> _Written request_
For this exercise, copy out each line of the material below that includes "scene".

> _Material_
------------------------------------------------------------------------

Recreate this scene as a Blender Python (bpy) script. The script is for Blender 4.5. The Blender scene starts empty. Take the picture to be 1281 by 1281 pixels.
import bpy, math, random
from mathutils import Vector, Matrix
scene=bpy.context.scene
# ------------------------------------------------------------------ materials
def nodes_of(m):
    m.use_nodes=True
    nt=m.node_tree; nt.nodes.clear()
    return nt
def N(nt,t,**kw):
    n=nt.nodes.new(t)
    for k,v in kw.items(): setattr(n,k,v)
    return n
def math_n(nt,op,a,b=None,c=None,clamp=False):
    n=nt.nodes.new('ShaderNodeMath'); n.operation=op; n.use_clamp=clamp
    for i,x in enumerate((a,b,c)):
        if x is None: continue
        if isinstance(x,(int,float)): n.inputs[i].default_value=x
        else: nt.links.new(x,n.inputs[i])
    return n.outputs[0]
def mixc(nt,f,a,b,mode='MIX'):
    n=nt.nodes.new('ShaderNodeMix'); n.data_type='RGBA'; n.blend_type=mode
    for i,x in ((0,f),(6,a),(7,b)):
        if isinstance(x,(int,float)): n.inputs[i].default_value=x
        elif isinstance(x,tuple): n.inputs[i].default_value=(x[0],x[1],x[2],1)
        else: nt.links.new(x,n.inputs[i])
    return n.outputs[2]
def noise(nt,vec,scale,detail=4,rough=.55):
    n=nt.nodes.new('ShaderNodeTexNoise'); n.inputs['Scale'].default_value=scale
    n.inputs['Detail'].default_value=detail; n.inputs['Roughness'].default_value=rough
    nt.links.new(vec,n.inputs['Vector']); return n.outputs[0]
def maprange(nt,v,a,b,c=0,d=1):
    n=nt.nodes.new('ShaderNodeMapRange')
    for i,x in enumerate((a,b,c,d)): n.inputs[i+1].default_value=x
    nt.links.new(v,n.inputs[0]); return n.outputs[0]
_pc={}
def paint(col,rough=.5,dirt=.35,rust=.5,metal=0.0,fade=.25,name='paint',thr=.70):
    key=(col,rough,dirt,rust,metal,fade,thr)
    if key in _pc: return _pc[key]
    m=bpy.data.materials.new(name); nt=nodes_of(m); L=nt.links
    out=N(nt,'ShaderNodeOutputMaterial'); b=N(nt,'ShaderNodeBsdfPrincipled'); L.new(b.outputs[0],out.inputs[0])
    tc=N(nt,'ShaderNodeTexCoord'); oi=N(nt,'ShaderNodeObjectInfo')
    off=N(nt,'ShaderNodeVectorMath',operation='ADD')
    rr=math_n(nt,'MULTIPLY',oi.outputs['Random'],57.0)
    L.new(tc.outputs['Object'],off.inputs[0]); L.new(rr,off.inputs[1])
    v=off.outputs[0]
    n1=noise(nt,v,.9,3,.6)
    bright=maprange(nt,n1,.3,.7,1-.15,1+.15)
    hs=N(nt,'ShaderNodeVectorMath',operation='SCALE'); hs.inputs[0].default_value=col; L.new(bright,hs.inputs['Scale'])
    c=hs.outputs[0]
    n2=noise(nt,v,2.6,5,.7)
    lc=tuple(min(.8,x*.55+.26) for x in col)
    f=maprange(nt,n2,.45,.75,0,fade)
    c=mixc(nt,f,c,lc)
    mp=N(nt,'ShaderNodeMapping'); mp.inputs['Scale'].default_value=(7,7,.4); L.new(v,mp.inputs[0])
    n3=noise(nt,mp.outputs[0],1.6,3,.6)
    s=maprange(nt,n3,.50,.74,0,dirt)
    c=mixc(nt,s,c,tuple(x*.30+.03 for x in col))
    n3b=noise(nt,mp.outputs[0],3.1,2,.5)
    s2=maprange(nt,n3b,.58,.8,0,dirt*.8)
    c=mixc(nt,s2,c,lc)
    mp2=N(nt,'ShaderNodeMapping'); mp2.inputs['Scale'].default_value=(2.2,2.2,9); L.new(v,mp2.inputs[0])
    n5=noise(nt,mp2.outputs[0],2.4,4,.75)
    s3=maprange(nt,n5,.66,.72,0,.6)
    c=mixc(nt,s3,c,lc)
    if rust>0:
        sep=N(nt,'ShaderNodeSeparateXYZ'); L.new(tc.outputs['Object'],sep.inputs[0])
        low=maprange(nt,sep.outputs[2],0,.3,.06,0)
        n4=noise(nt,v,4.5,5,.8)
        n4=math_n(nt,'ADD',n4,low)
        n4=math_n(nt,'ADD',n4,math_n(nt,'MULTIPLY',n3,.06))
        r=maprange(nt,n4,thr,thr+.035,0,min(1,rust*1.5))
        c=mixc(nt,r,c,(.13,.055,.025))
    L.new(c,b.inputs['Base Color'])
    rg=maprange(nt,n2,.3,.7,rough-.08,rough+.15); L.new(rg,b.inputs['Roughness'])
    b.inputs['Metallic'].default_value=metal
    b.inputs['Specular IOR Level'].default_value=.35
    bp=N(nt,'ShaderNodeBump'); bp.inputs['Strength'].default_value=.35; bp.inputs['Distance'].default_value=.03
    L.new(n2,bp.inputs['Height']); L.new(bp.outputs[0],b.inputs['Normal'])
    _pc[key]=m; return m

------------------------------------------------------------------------

> _Exercise answer_
Recreate this scene as a Blender Python (bpy) script. The script is for Blender 4.5. The Blender scene starts empty. Take the picture to be 1281 by 1281 pixels.
scene=bpy.context.scene